WHAT NEEDS TO BE DONE: Transcribe the material from its first line onward, ending with the line that contains "from mathutils import Vector, Matrix" and adding nothing beyond it.

____

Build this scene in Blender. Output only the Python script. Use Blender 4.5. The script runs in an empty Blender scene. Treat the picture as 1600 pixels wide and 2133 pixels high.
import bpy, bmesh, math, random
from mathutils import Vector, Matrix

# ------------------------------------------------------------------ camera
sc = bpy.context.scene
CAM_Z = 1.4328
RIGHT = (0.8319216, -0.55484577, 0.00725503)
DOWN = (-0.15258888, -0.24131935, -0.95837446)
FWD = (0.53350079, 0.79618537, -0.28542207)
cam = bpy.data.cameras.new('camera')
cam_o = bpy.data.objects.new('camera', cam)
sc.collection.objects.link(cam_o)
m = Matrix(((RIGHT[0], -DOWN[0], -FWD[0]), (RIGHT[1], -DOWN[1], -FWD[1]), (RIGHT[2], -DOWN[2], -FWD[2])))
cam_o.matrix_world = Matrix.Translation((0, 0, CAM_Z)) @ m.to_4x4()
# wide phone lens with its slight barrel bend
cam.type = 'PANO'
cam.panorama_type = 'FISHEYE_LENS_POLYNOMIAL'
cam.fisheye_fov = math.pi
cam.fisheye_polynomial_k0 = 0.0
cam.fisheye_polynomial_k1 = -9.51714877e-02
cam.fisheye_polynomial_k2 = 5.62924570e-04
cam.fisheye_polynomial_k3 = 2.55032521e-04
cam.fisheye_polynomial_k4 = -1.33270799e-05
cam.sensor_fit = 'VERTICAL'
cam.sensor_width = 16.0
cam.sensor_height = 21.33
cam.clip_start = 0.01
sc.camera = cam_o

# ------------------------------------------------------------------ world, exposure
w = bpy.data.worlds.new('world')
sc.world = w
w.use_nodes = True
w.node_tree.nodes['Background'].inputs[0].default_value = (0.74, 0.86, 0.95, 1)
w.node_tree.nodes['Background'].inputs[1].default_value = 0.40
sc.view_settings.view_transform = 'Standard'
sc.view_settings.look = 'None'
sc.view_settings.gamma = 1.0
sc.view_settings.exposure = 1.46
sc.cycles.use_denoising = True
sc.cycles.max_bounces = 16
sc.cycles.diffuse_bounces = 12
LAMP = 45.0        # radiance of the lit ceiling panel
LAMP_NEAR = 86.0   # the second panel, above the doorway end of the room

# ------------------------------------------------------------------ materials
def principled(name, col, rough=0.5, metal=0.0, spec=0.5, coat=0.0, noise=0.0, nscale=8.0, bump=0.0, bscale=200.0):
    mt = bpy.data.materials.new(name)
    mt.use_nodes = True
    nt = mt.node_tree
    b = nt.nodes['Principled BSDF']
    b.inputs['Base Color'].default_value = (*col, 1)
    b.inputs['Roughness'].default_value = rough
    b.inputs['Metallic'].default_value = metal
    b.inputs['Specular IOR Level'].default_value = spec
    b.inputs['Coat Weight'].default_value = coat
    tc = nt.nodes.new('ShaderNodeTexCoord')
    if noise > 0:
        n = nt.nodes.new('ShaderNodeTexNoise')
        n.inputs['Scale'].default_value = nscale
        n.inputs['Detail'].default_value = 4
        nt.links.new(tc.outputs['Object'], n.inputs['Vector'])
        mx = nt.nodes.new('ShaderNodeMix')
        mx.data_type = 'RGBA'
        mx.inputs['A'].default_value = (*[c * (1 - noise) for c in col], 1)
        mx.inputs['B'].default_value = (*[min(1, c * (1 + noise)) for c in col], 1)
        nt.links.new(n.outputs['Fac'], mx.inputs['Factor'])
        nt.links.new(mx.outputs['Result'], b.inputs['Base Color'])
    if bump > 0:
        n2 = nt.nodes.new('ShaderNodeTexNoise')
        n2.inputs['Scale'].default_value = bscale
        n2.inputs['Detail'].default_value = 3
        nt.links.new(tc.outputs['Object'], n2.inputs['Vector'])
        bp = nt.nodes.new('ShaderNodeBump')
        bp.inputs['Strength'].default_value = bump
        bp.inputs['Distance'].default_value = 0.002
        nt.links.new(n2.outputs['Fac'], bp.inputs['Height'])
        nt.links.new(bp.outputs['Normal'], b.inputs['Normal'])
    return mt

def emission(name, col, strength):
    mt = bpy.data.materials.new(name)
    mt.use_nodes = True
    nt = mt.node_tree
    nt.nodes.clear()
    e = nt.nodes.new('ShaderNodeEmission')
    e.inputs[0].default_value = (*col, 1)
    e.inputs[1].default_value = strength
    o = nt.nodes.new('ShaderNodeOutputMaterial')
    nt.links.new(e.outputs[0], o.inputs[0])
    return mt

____

WRITTEN RESPONSE:
Build this scene in Blender. Output only the Python script. Use Blender 4.5. The script runs in an empty Blender scene. Treat the picture as 1600 pixels wide and 2133 pixels high.
import bpy, bmesh, math, random
from mathutils import Vector, Matrix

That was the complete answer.